Labour has been "telling Britain it is now a conservative party – and we should believe it". It claims to be "the party of wealth creation and growth, not redistribution or equality", said Edgerton, and does not seem to "differentiate between good and bad types of business – all business is good". Even Brexit is accepted.
Starmer's working-class background was frequently highlighted on the campaign trail, yet his party's manifesto failed to win endorsement from Unite, historically Labour's biggest trade union backer, ahead of the election.
The party's focus on class and private education might simply be "a way of signalling that their hearts are in the right place and they're left-wing, while actually pursuing an economic policy that's pretty fiscally conservative", said Rory Stewart on "The Rest is Politics" podcast.

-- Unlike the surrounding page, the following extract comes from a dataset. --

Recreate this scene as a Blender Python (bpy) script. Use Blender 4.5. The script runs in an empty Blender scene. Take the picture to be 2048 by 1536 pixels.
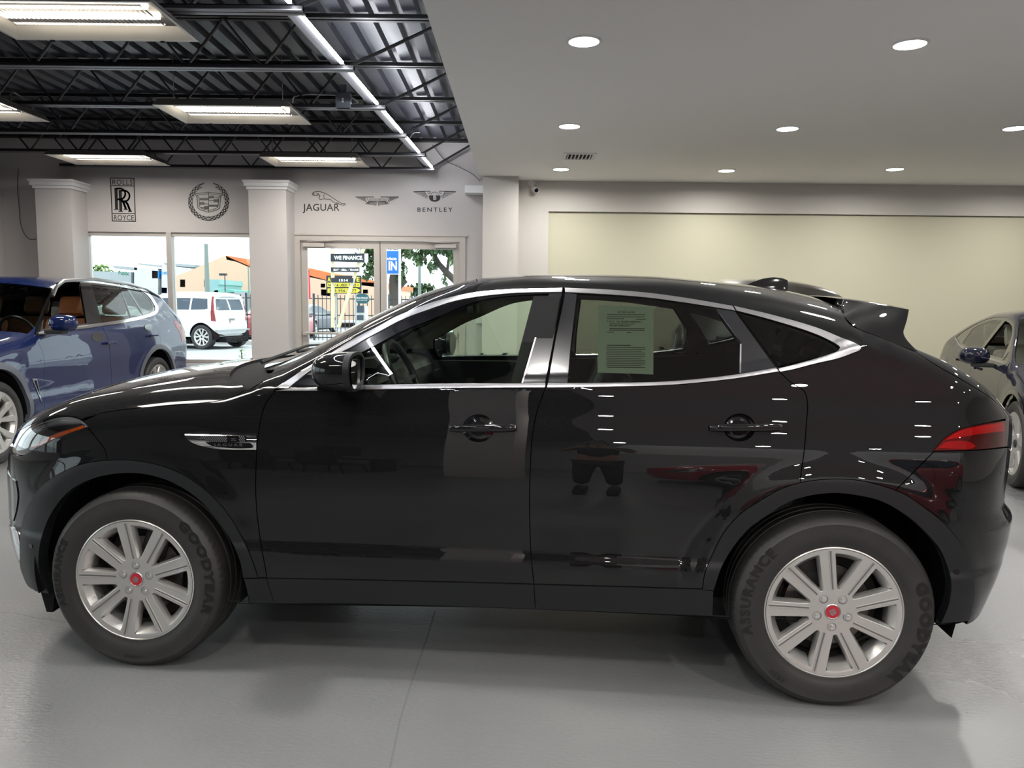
import bpy, bmesh, math, random
import numpy as np
from mathutils import Vector, Matrix
from mathutils.bvhtree import BVHTree
from mathutils.geometry import delaunay_2d_cdt

SC = bpy.context.scene
COL = SC.collection
PI = math.pi
R = math.radians
random.seed(4)

# ---------------------------------------------------------------- naming and tagging
def tag(o, label=None, cat=None, group=None, kind=None):
    if label: o['label'] = label
    if cat: o['category'] = cat
    if group: o['group'] = group
    if kind: o['kind'] = kind
    return o
def empty(name, loc=(0, 0, 0), rz=0.0, parent=None):
    o = bpy.data.objects.new(name, None); COL.objects.link(o)
    o.empty_display_size = .1
    o.location = loc; o.rotation_euler = (0, 0, rz)
    if parent: o.parent = parent
    return o
def link(name, me, mat=None, parent=None, loc=None):
    o = bpy.data.objects.new(name, me); COL.objects.link(o)
    if mat is not None:
        pass
        for m in (mat if isinstance(mat, (list, tuple)) else [mat]): me.materials.append(m)
    if parent: o.parent = parent
    if loc is not None: o.location = loc
    return o
def copy_tree(o, parent=None):
    c = o.copy(); COL.objects.link(c)
    if parent: c.parent = parent
    for ch in [x for x in bpy.data.objects if x.parent == o]: copy_tree(ch, c)
    return c

class MB:
    """collects simple solids, builds them as ONE mesh object"""
    def __init__(self): self.v, self.f, self.m, self.s = [], [], [], []
    def add(self, vs, fs, mi=0, smooth=False, M=None):
        b = len(self.v)
        for p in vs:
            p = Vector(p)
            self.v.append(tuple(M @ p) if M is not None else tuple(p))
        for f in fs:
            self.f.append([b + i for i in f]); self.m.append(mi); self.s.append(smooth)
        return self
    def box(self, lo, hi, mi=0, M=None, bev=0.0):
        (x0, y0, z0), (x1, y1, z1) = lo, hi
        if bev <= 0:
            vs = [(x0,y0,z0),(x1,y0,z0),(x1,y1,z0),(x0,y1,z0),(x0,y0,z1),(x1,y0,z1),(x1,y1,z1),(x0,y1,z1)]
            return self.add(vs, [(0,3,2,1),(4,5,6,7),(0,1,5,4),(1,2,6,5),(2,3,7,6),(3,0,4,7)], mi, False, M)
        bm = bmesh.new(); bmesh.ops.create_cube(bm, size=1)
        for v in bm.verts:
            v.co = Vector(((x0+x1)/2+v.co.x*(x1-x0), (y0+y1)/2+v.co.y*(y1-y0), (z0+z1)/2+v.co.z*(z1-z0)))
        bmesh.ops.bevel(bm, geom=bm.edges[:], offset=bev, segments=2, affect='EDGES', profile=.6)
        bm.verts.ensure_lookup_table()
        self.add([v.co[:] for v in bm.verts], [[v.index for v in f.verts] for f in bm.faces], mi, False, M)
        bm.free(); return self
    def tube(self, pts, r, n=8, mi=0, M=None, cap=True, closed=False):
        pts = [Vector(p) for p in pts]; rs = r if isinstance(r, (list, tuple)) else [r] * len(pts)
        vs, fs = [], []; N = len(pts); up = None
        for k, p in enumerate(pts):
            if closed: d = pts[(k + 1) % N] - pts[k - 1]
            else: d = pts[min(k + 1, N - 1)] - pts[max(k - 1, 0)]
            d.normalize()
            if up is None:
                up = Vector((0, 0, 1)) if abs(d.z) < .9 else Vector((1, 0, 0))
            a = d.cross(up).normalized(); up = a.cross(d).normalized()
            for q in range(n):
                t = 2 * PI * q / n
                vs.append(p + (a * math.cos(t) + up * math.sin(t)) * rs[k])
        for k in range(N if closed else N - 1):
            for q in range(n):
                a0, b0 = k * n, ((k + 1) % N) * n
                fs.append((a0 + q, b0 + q, b0 + (q + 1) % n, a0 + (q + 1) % n))
        if cap and not closed:
            fs.append(tuple(range(n))[::1]); fs.append(tuple((N - 1) * n + q for q in range(n))[::-1])
        return self.add(vs, fs, mi, True, M)
    def cyl(self, a, b, r, n=24, mi=0, M=None, r2=None):
        return self.tube([a, b], [r, r if r2 is None else r2], n, mi, M)
    def lathe(self, prof, n=48, mi=0, M=None, smooth=True, close=False):
        """profile of (radius, height); axis = local z"""
        vs = []; fs = []; m = len(prof)
        for k in range(n):
            t = 2 * PI * k / n
            for (rr, h) in prof: vs.append((rr * math.cos(t), rr * math.sin(t), h))
        for k in range(n):
            for q in range(m if close else m - 1):
                a, b = k * m, ((k + 1) % n) * m
                q2 = (q + 1) % m
                fs.append((a + q, b + q, b + q2, a + q2))
        return self.add(vs, fs, mi, smooth, M)
    def prism(self, poly, y0, y1, mi=0, M=None):
        """polygon in x,z extruded along y"""
        n = len(poly)
        vs = [(p[0], y0, p[1]) for p in poly] + [(p[0], y1, p[1]) for p in poly]
        fs = [tuple(range(n)), tuple(range(2 * n - 1, n - 1, -1))] + [(i, i + n, (i + 1) % n + n, (i + 1) % n) for i in range(n)]
        return self.add(vs, fs, mi, False, M)
    def mesh(self, name):
        me = bpy.data.meshes.new(name); me.from_pydata(self.v, [], self.f)
        me.polygons.foreach_set('material_index', self.m)
        me.polygons.foreach_set('use_smooth', self.s)
        me.update()
        bm = bmesh.new(); bm.from_mesh(me)
        bmesh.ops.recalc_face_normals(bm, faces=bm.faces); bm.to_mesh(me); bm.free()
        return me
    def build(self, name, mat=None, parent=None, sharp=40):
        me = self.mesh(name)
        if any(self.s): me.set_sharp_from_angle(angle=R(sharp))
        return link(name, me, mat, parent)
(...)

Just like "49-day Tory PM Liz Truss before him, Starmer has based his entire strategy on Britain achieving significantly higher economic growth", said Politico. In a bid to achieve this, Reeves today overturned the Tories' decision to water down its own compulsory house-building targets. A 2019 pledge to build 300,000 new homes a year was amended following a Tory backbench rebellion last year.
Labour is also working on its more progressive promises: Wes Streeting, the new health secretary, has planned talks with striking junior doctors, said The Independent – a step forward in the battle to reduce NHS waiting lists. And on Saturday, in his first press conference as prime minister, Starmer called the Rwanda deportation plan "dead and buried before it started", said The Telegraph, following through on manifesto pledges to scrap the scheme.
What next?
We shouldn't forget that election night also brought victory for Reform UK, giving it five seats in Parliament and a record-breaking number of votes, said Paul Mason on openDemocracy. As seen in the US and Europe, right-wing beliefs such as those of Reform's leader Nigel Farage are on the rise. Starmer's conservative-leaning financial plans are "are better problems to have" and the party's move to the right may have been "based on an unflinching realism" about voters.
"The left-wing case for Starmer amounts to this: in a world where democracy is in peril, and where conservatism is merging with the far right, he stands a chance of making the UK a place of resistance and a model for the rest of Europe."
But Labour's "bid to be all things to all people", said Aldrick on Bloomberg, "may be easier on the campaign trail than in office".